Arti Ceremony, Varanasi, INDIA

The guide picked me up at 07.30 this morning for the morning boat tour ... wow!  There's one extra, but you can imagine how many shots I actually took.  Like a good many more places, India is beautiful when the sun is out.  Summer is clearly approaching as I didn't even need a sweater, although I did tie mine around my waist, just in case.

We were done at 08.30, then back to the Guesthouse for breakfast, after which I did my post-processing, followed by a solo tour of the nearby palace which used to belong to the maharajah of Jaipur.  Copying his palace there, he also built an observatory here, albeit at a smaller scale.  While there, I watched a colourful animated slide show on the legend of the Descent of the Ganges, or how the Ganges river began.  It was in Hindi, but I enjoyed it nonetheless.  Then back to the hotel for a nap to prepare for the afternoon tour.

At 15.30, guide no. 2 picked me up for a walking tour of the local Chowk.  In truth, I dreaded it because it meant walking on the filthy alleys and risking a sideswipe from ill-mannered scooter drivers.  It turned out to be okay except for some really uncomfortable parts where I could literally smell the spirit of Varanasi.  We entered some food shops where I steadfastly kept to my resolve not to buy anything.  At the risk of being called a snob, I could not, in turn, risk getting sick with a stomach (or other body part) problem.  I did oblige him by taking some photographs.  After almost two hours of slentering this way, we ended up at the ghats for the evening ceremony, called Arti.  We had to be early to make sure we could sit while waiting.  After about 15 minutes, we agreed that I could get a better view by waiting somewhere higher, and I found just such a spot and decided to wait there, even though there were no chairs.  The guide stayed where he was, and then, just before it started, he walked to where I was and we agreed that I would just stay there throughout and wait for him when it finished.

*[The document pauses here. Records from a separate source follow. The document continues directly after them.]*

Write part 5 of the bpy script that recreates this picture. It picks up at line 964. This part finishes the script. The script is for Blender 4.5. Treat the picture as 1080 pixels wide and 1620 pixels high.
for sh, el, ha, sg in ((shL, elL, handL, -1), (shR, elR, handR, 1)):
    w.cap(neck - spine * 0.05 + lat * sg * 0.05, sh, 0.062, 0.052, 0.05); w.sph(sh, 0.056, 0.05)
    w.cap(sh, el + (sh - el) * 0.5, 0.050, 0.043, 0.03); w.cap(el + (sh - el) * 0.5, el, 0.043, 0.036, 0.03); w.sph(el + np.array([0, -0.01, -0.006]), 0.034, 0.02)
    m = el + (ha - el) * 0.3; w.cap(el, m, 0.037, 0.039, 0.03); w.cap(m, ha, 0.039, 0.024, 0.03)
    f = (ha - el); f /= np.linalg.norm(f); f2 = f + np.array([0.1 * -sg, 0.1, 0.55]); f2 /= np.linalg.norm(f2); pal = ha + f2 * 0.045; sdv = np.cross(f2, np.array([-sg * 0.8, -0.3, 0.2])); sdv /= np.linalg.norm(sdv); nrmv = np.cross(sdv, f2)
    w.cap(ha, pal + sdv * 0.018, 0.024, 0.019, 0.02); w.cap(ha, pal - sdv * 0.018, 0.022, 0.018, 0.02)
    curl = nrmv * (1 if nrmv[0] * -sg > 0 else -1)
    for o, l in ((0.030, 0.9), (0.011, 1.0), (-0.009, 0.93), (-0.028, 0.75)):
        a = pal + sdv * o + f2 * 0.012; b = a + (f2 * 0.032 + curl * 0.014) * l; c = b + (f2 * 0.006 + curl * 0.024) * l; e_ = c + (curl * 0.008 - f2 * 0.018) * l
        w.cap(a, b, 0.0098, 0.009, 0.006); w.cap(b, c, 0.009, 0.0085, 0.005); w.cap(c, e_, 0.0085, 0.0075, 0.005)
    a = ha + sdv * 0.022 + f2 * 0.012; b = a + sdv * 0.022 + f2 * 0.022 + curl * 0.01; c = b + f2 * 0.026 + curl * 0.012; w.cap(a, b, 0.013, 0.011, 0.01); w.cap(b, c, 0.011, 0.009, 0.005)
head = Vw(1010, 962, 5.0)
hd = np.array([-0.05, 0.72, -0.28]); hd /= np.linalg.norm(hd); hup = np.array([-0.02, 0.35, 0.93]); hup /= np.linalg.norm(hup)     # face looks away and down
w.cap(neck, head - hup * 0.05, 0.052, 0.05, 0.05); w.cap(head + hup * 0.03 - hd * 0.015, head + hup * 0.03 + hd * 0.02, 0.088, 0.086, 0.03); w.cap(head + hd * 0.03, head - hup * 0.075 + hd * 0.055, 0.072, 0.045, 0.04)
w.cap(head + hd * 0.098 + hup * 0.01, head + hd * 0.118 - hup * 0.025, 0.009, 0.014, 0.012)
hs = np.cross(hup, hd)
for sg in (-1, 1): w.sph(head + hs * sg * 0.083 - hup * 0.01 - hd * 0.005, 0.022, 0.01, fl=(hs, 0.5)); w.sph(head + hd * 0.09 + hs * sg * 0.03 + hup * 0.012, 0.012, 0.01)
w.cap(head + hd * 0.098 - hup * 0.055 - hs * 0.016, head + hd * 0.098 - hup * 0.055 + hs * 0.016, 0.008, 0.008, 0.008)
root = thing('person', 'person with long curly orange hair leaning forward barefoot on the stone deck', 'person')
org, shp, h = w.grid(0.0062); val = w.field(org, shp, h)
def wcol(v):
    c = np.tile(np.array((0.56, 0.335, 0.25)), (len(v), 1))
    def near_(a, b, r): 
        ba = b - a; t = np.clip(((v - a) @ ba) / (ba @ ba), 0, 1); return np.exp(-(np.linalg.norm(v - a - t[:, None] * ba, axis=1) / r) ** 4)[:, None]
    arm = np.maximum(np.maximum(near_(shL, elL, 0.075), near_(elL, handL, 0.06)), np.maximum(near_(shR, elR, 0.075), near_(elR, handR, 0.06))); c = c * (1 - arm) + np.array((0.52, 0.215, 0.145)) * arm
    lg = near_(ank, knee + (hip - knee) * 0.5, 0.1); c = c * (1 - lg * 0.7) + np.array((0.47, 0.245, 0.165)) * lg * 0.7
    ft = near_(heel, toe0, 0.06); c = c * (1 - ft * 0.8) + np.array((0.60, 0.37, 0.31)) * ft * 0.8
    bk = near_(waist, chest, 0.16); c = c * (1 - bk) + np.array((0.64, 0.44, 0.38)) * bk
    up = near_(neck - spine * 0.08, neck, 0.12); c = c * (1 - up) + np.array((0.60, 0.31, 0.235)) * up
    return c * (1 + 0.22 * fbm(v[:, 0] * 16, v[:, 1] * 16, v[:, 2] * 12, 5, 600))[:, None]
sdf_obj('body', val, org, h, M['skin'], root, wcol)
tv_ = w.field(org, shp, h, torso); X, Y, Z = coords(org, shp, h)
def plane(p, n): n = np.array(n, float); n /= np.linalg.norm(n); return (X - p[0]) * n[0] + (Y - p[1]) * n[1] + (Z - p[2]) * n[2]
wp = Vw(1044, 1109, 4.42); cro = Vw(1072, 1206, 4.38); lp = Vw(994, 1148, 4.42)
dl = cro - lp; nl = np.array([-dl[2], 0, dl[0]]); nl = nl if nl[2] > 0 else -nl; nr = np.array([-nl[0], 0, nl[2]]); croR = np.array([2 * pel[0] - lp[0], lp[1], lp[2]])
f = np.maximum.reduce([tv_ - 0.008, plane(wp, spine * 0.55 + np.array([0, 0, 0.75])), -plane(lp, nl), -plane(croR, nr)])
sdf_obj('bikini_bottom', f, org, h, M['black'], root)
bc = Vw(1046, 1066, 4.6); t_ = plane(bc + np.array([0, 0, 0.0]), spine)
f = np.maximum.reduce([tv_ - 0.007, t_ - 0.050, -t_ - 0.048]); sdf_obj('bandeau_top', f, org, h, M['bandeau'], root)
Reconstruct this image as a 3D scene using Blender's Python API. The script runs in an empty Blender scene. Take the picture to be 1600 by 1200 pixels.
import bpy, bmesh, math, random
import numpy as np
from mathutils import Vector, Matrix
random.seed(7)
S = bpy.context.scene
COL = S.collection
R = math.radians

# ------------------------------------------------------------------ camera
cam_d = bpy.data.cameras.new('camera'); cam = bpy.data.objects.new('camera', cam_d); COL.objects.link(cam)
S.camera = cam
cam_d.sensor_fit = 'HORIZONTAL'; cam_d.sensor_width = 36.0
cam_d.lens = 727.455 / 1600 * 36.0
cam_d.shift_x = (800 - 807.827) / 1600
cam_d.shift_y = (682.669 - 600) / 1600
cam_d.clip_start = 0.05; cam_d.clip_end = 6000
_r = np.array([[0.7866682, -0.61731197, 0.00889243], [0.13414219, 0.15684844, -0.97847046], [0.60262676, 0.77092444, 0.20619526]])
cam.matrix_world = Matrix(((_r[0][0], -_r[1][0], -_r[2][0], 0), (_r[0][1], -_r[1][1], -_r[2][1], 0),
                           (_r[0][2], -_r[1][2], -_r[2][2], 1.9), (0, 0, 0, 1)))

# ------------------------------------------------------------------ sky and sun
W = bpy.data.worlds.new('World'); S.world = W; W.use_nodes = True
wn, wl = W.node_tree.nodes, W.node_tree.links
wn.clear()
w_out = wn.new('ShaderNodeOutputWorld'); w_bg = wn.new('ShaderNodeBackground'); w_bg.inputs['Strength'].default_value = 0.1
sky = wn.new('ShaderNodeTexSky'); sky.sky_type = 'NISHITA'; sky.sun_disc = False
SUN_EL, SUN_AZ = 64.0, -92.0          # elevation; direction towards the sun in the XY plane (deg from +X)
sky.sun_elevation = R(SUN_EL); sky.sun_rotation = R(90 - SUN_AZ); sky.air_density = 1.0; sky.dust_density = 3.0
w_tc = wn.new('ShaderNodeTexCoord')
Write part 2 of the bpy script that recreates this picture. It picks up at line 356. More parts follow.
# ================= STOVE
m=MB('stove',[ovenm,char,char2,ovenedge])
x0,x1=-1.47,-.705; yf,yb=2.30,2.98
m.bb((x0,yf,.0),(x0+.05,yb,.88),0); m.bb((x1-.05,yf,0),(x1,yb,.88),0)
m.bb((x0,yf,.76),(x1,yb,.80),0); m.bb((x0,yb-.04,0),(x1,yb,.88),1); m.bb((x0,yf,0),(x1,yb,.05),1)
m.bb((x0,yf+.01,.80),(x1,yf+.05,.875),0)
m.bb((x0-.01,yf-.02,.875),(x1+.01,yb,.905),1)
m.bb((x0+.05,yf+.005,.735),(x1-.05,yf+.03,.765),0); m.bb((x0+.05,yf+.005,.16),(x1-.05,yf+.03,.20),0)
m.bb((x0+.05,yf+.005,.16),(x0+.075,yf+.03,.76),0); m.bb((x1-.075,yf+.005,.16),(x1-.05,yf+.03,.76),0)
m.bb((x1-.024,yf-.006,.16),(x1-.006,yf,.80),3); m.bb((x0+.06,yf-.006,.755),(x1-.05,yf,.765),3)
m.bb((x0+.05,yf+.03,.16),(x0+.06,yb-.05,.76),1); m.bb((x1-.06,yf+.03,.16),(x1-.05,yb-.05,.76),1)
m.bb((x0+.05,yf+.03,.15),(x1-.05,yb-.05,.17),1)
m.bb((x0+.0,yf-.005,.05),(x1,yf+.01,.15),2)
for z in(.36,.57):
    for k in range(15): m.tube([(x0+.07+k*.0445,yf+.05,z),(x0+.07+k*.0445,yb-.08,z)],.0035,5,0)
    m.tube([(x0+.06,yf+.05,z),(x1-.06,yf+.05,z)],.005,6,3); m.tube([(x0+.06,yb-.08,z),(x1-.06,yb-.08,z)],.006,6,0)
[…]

The ceremony (read: show) was more than worth the wait!  The colours, the rituals, the chants -- more than I had bargained for.  Aside from taking several shots, I even managed to make three videos, one of which lasts almost a quarter of an hour.  I guess I'll have to post that on YouTube if I want to share it, so that'll be a project when I get back home.

Which won't be yet, because after India, I'll be on a business trip even further away.

By 19.15, more than an hour after it began, we walked back to the Guesthouse.  The guide was actually a young man with a high level of professionalism.  He even took the trouble to summarize everything we did and saw and all the places we went to, and reminded me of some of the important cultural elements he had explained to me throughout.  He would make a very good teacher, but I doubt he wants to go in that direction.

A late dinner, but by then I had downloaded all the newest shots.  Internet is weak but I managed a good chat with AW.  Tomorrow, the Rajput will take me places where no Ellaphant has gone before, so the lack of Internet is a good excuse to call it a day.